## [PROBLEM DETAILS]
Starting at the first line of the entries below, restate each line exactly until you reach the line with "def PXX(px, py, X): d", and print that one too. Leave the pictures out and stop there.

## [LISTED ENTRIES]
┄┄┄┄┄┄

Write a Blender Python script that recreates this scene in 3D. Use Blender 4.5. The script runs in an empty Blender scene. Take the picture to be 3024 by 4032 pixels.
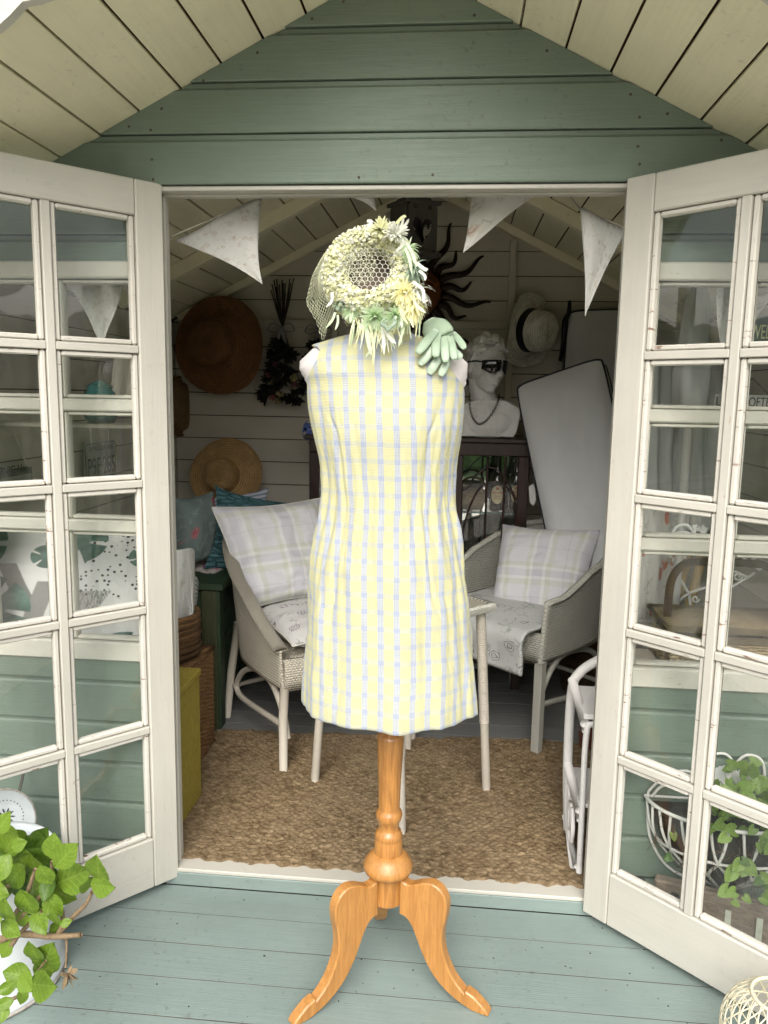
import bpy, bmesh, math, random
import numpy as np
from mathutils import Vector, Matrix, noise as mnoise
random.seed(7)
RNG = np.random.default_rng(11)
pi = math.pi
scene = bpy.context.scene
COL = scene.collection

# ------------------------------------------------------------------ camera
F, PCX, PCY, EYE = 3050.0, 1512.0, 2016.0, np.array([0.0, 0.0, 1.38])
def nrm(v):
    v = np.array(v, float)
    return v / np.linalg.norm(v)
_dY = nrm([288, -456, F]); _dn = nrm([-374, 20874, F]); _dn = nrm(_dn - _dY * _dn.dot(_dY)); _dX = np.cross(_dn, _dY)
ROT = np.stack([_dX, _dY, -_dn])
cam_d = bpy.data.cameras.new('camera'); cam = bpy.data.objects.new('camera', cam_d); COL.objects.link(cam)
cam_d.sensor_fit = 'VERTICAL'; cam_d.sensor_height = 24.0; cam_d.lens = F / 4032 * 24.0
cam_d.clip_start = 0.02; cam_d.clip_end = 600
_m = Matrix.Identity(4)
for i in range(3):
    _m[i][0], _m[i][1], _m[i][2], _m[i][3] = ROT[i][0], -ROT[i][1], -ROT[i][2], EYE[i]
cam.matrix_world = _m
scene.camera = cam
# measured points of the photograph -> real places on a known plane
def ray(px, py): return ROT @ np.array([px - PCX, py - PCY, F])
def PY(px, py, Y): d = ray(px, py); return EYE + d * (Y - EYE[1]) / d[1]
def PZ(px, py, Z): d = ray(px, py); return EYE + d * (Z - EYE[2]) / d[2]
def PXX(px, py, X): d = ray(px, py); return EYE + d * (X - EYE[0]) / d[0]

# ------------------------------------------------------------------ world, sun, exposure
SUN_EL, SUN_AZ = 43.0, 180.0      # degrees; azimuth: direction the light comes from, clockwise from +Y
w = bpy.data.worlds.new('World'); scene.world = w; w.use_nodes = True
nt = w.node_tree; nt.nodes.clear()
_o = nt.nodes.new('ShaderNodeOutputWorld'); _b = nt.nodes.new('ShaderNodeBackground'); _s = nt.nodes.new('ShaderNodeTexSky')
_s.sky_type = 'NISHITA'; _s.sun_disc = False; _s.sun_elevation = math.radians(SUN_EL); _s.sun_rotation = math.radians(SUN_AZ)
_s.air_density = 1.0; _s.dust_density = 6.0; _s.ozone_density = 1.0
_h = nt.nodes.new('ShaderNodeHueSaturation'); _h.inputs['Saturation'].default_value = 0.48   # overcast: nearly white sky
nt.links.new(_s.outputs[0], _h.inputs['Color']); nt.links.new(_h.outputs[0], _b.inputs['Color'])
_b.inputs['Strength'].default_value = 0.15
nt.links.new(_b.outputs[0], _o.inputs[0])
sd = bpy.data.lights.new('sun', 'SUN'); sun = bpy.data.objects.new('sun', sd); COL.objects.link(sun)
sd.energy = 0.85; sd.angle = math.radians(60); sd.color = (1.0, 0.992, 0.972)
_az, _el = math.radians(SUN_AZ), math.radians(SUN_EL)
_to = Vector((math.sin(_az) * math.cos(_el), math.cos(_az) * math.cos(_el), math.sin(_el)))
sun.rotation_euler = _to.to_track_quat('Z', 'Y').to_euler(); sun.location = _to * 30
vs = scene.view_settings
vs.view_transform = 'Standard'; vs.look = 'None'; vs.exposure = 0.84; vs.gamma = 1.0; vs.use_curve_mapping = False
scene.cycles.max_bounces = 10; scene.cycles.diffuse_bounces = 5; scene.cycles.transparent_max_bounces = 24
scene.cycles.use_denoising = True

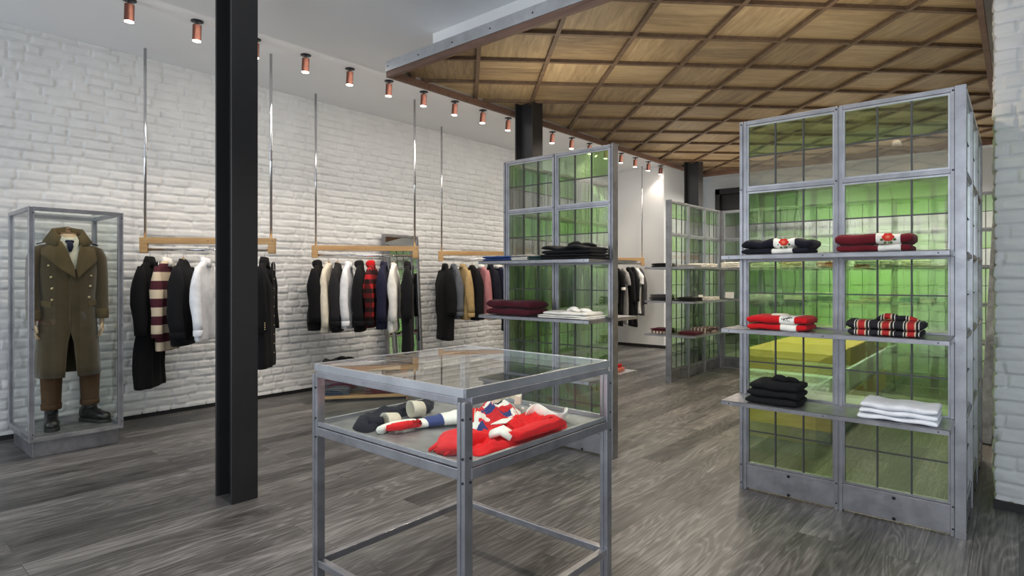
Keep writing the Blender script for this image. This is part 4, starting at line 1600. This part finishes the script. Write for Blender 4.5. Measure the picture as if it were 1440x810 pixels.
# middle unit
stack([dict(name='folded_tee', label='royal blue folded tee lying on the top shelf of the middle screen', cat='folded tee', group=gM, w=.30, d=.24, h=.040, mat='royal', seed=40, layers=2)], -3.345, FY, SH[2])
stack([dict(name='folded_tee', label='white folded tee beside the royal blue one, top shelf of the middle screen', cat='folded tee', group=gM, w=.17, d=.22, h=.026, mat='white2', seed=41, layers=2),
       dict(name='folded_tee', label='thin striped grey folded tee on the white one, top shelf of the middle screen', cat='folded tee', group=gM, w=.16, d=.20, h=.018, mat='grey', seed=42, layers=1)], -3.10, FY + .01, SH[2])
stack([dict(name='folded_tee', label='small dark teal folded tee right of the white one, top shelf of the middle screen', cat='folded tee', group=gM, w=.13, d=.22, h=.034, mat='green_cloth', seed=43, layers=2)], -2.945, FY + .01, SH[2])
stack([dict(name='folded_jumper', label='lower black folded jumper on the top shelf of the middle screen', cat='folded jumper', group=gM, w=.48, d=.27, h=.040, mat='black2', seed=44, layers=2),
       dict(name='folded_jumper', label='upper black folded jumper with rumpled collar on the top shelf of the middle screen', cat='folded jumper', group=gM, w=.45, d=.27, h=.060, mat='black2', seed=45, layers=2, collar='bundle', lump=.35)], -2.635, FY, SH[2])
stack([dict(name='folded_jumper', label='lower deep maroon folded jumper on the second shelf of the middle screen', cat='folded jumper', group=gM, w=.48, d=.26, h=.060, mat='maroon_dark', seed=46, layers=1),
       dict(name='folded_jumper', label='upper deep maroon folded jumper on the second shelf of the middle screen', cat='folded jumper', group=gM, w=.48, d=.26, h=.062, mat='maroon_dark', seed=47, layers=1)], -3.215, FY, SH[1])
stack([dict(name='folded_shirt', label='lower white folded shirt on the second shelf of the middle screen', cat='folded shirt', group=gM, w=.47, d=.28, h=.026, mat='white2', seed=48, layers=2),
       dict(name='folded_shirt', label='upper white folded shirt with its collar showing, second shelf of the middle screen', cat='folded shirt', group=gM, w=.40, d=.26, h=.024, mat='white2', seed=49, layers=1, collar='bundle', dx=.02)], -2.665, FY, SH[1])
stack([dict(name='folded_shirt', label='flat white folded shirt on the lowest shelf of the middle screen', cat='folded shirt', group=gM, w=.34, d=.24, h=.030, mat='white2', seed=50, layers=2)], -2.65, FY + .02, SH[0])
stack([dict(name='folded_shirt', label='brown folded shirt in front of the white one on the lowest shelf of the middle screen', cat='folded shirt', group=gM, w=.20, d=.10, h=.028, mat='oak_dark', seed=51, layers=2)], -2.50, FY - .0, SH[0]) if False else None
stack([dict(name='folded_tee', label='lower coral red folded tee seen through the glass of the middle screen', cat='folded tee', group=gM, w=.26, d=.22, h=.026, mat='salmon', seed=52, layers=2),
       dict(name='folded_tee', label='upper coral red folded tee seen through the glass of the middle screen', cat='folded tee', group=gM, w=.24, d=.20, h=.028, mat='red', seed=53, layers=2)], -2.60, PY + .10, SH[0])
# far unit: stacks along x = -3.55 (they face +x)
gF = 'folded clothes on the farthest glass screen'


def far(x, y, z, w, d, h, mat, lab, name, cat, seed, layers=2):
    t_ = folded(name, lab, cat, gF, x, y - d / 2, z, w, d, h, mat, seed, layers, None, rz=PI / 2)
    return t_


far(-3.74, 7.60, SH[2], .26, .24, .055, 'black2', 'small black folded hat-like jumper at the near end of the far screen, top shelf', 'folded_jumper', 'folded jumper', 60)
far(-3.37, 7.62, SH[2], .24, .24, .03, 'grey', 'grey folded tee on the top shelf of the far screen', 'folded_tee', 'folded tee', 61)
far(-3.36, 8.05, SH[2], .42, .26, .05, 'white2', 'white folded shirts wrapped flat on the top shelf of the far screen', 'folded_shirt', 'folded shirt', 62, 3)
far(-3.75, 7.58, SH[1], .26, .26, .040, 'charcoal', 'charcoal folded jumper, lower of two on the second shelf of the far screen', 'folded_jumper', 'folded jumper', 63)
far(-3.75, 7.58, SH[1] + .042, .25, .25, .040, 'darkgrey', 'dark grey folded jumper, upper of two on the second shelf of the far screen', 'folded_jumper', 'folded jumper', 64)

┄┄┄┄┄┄

## [WRITTEN ANSWER]
Write a Blender Python script that recreates this scene in 3D. Use Blender 4.5. The script runs in an empty Blender scene. Take the picture to be 3024 by 4032 pixels.
import bpy, bmesh, math, random
import numpy as np
from mathutils import Vector, Matrix, noise as mnoise
random.seed(7)
RNG = np.random.default_rng(11)
pi = math.pi
scene = bpy.context.scene
COL = scene.collection

# ------------------------------------------------------------------ camera
F, PCX, PCY, EYE = 3050.0, 1512.0, 2016.0, np.array([0.0, 0.0, 1.38])
def nrm(v):
    v = np.array(v, float)
    return v / np.linalg.norm(v)
_dY = nrm([288, -456, F]); _dn = nrm([-374, 20874, F]); _dn = nrm(_dn - _dY * _dn.dot(_dY)); _dX = np.cross(_dn, _dY)
ROT = np.stack([_dX, _dY, -_dn])
cam_d = bpy.data.cameras.new('camera'); cam = bpy.data.objects.new('camera', cam_d); COL.objects.link(cam)
cam_d.sensor_fit = 'VERTICAL'; cam_d.sensor_height = 24.0; cam_d.lens = F / 4032 * 24.0
cam_d.clip_start = 0.02; cam_d.clip_end = 600
_m = Matrix.Identity(4)
for i in range(3):
    _m[i][0], _m[i][1], _m[i][2], _m[i][3] = ROT[i][0], -ROT[i][1], -ROT[i][2], EYE[i]
cam.matrix_world = _m
scene.camera = cam
# measured points of the photograph -> real places on a known plane
def ray(px, py): return ROT @ np.array([px - PCX, py - PCY, F])
def PY(px, py, Y): d = ray(px, py); return EYE + d * (Y - EYE[1]) / d[1]
def PZ(px, py, Z): d = ray(px, py); return EYE + d * (Z - EYE[2]) / d[2]
def PXX(px, py, X): d = ray(px, py); return EYE + d * (X - EYE[0]) / d[0]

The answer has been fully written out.